### [TASK DETAILS]
What follows is a listing; restate every line of it word for word.

(Stored items)
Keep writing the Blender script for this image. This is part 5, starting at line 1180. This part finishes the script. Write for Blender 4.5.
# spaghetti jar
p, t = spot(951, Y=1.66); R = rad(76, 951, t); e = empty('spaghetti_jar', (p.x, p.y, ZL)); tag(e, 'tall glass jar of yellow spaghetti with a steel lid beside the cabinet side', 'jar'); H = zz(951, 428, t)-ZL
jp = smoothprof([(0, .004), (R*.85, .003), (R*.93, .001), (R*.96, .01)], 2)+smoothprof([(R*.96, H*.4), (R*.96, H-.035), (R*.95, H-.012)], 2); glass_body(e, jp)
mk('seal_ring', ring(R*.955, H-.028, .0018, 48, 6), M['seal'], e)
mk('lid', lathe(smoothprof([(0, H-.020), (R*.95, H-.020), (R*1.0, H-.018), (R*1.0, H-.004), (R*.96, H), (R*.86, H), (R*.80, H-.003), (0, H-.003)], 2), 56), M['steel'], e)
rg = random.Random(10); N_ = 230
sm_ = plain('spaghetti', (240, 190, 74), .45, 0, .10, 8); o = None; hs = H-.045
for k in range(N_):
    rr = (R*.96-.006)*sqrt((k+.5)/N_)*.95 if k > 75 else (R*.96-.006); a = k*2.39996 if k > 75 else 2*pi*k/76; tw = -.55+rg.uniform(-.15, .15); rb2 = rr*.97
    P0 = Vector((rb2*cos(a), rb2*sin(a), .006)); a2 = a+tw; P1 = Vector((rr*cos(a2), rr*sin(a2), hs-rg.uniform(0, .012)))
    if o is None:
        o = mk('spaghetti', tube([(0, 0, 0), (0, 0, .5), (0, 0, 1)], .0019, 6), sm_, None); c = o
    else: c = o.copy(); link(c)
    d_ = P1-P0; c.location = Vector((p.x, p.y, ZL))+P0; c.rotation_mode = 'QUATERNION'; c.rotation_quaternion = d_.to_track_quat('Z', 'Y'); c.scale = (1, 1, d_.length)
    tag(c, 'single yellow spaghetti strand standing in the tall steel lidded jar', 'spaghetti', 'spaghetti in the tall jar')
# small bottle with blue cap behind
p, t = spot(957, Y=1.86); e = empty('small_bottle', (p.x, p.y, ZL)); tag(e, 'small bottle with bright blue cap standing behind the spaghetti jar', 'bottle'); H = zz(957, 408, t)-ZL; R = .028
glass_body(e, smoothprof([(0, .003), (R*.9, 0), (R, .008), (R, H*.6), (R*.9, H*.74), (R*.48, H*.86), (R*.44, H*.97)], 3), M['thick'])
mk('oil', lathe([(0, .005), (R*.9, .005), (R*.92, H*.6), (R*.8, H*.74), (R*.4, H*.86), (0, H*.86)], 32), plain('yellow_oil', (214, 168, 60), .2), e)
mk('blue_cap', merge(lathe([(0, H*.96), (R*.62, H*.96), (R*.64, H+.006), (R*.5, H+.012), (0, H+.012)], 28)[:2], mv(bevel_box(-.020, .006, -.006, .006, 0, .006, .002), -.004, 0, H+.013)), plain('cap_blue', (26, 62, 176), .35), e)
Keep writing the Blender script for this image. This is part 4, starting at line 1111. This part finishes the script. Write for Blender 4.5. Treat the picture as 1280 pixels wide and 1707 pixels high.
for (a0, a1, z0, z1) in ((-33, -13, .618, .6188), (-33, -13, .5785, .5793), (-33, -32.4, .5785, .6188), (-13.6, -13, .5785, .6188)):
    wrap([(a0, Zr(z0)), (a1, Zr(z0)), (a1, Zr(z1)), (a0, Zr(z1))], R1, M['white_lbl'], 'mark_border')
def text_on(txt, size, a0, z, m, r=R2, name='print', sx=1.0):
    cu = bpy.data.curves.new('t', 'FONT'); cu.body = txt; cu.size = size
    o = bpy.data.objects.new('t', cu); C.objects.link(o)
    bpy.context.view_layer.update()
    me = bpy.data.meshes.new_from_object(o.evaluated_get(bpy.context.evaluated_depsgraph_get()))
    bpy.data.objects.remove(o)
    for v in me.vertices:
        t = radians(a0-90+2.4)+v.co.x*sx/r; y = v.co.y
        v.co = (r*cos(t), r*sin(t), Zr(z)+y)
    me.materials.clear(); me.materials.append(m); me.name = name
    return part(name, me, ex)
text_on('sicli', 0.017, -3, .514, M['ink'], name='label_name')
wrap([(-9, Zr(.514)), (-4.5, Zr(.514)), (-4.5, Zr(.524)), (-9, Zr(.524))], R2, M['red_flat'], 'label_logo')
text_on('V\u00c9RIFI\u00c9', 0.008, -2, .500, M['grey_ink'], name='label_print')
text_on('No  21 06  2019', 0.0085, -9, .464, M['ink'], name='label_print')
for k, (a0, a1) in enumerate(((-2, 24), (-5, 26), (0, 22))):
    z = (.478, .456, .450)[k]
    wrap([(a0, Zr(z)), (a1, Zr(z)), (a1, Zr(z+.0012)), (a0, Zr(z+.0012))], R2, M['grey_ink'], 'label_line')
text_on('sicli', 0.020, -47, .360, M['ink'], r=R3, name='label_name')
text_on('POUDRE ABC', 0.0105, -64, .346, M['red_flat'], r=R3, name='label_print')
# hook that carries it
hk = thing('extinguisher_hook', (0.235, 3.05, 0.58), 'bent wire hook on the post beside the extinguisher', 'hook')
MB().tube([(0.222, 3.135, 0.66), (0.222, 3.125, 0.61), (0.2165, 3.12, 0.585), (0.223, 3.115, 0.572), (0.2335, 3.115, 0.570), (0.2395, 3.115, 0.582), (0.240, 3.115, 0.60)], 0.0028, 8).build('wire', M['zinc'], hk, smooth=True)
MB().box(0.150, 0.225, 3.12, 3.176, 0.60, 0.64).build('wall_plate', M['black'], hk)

### [OUTPUT BELOW]
Keep writing the Blender script for this image. This is part 5, starting at line 1180. This part finishes the script. Write for Blender 4.5.
# spaghetti jar
p, t = spot(951, Y=1.66); R = rad(76, 951, t); e = empty('spaghetti_jar', (p.x, p.y, ZL)); tag(e, 'tall glass jar of yellow spaghetti with a steel lid beside the cabinet side', 'jar'); H = zz(951, 428, t)-ZL
jp = smoothprof([(0, .004), (R*.85, .003), (R*.93, .001), (R*.96, .01)], 2)+smoothprof([(R*.96, H*.4), (R*.96, H-.035), (R*.95, H-.012)], 2); glass_body(e, jp)
mk('seal_ring', ring(R*.955, H-.028, .0018, 48, 6), M['seal'], e)
mk('lid', lathe(smoothprof([(0, H-.020), (R*.95, H-.020), (R*1.0, H-.018), (R*1.0, H-.004), (R*.96, H), (R*.86, H), (R*.80, H-.003), (0, H-.003)], 2), 56), M['steel'], e)
rg = random.Random(10); N_ = 230
sm_ = plain('spaghetti', (240, 190, 74), .45, 0, .10, 8); o = None; hs = H-.045
for k in range(N_):
    rr = (R*.96-.006)*sqrt((k+.5)/N_)*.95 if k > 75 else (R*.96-.006); a = k*2.39996 if k > 75 else 2*pi*k/76; tw = -.55+rg.uniform(-.15, .15); rb2 = rr*.97
    P0 = Vector((rb2*cos(a), rb2*sin(a), .006)); a2 = a+tw; P1 = Vector((rr*cos(a2), rr*sin(a2), hs-rg.uniform(0, .012)))
    if o is None:
        o = mk('spaghetti', tube([(0, 0, 0), (0, 0, .5), (0, 0, 1)], .0019, 6), sm_, None); c = o
    else: c = o.copy(); link(c)
    d_ = P1-P0; c.location = Vector((p.x, p.y, ZL))+P0; c.rotation_mode = 'QUATERNION'; c.rotation_quaternion = d_.to_track_quat('Z', 'Y'); c.scale = (1, 1, d_.length)
    tag(c, 'single yellow spaghetti strand standing in the tall steel lidded jar', 'spaghetti', 'spaghetti in the tall jar')
# small bottle with blue cap behind
p, t = spot(957, Y=1.86); e = empty('small_bottle', (p.x, p.y, ZL)); tag(e, 'small bottle with bright blue cap standing behind the spaghetti jar', 'bottle'); H = zz(957, 408, t)-ZL; R = .028
glass_body(e, smoothprof([(0, .003), (R*.9, 0), (R, .008), (R, H*.6), (R*.9, H*.74), (R*.48, H*.86), (R*.44, H*.97)], 3), M['thick'])
mk('oil', lathe([(0, .005), (R*.9, .005), (R*.92, H*.6), (R*.8, H*.74), (R*.4, H*.86), (0, H*.86)], 32), plain('yellow_oil', (214, 168, 60), .2), e)
mk('blue_cap', merge(lathe([(0, H*.96), (R*.62, H*.96), (R*.64, H+.006), (R*.5, H+.012), (0, H+.012)], 28)[:2], mv(bevel_box(-.020, .006, -.006, .006, 0, .006, .002), -.004, 0, H+.013)), plain('cap_blue', (26, 62, 176), .35), e)
Keep writing the Blender script for this image. This is part 4, starting at line 1111. This part finishes the script. Write for Blender 4.5. Treat the picture as 1280 pixels wide and 1707 pixels high.
for (a0, a1, z0, z1) in ((-33, -13, .618, .6188), (-33, -13, .5785, .5793), (-33, -32.4, .5785, .6188), (-13.6, -13, .5785, .6188)):
    wrap([(a0, Zr(z0)), (a1, Zr(z0)), (a1, Zr(z1)), (a0, Zr(z1))], R1, M['white_lbl'], 'mark_border')
def text_on(txt, size, a0, z, m, r=R2, name='print', sx=1.0):
    cu = bpy.data.curves.new('t', 'FONT'); cu.body = txt; cu.size = size
    o = bpy.data.objects.new('t', cu); C.objects.link(o)
    bpy.context.view_layer.update()
    me = bpy.data.meshes.new_from_object(o.evaluated_get(bpy.context.evaluated_depsgraph_get()))
    bpy.data.objects.remove(o)
    for v in me.vertices:
        t = radians(a0-90+2.4)+v.co.x*sx/r; y = v.co.y
        v.co = (r*cos(t), r*sin(t), Zr(z)+y)
    me.materials.clear(); me.materials.append(m); me.name = name
    return part(name, me, ex)
text_on('sicli', 0.017, -3, .514, M['ink'], name='label_name')
wrap([(-9, Zr(.514)), (-4.5, Zr(.514)), (-4.5, Zr(.524)), (-9, Zr(.524))], R2, M['red_flat'], 'label_logo')
text_on('V\u00c9RIFI\u00c9', 0.008, -2, .500, M['grey_ink'], name='label_print')
text_on('No  21 06  2019', 0.0085, -9, .464, M['ink'], name='label_print')
for k, (a0, a1) in enumerate(((-2, 24), (-5, 26), (0, 22))):
    z = (.478, .456, .450)[k]
    wrap([(a0, Zr(z)), (a1, Zr(z)), (a1, Zr(z+.0012)), (a0, Zr(z+.0012))], R2, M['grey_ink'], 'label_line')
text_on('sicli', 0.020, -47, .360, M['ink'], r=R3, name='label_name')
text_on('POUDRE ABC', 0.0105, -64, .346, M['red_flat'], r=R3, name='label_print')
# hook that carries it
hk = thing('extinguisher_hook', (0.235, 3.05, 0.58), 'bent wire hook on the post beside the extinguisher', 'hook')
MB().tube([(0.222, 3.135, 0.66), (0.222, 3.125, 0.61), (0.2165, 3.12, 0.585), (0.223, 3.115, 0.572), (0.2335, 3.115, 0.570), (0.2395, 3.115, 0.582), (0.240, 3.115, 0.60)], 0.0028, 8).build('wire', M['zinc'], hk, smooth=True)
MB().box(0.150, 0.225, 3.12, 3.176, 0.60, 0.64).build('wall_plate', M['black'], hk)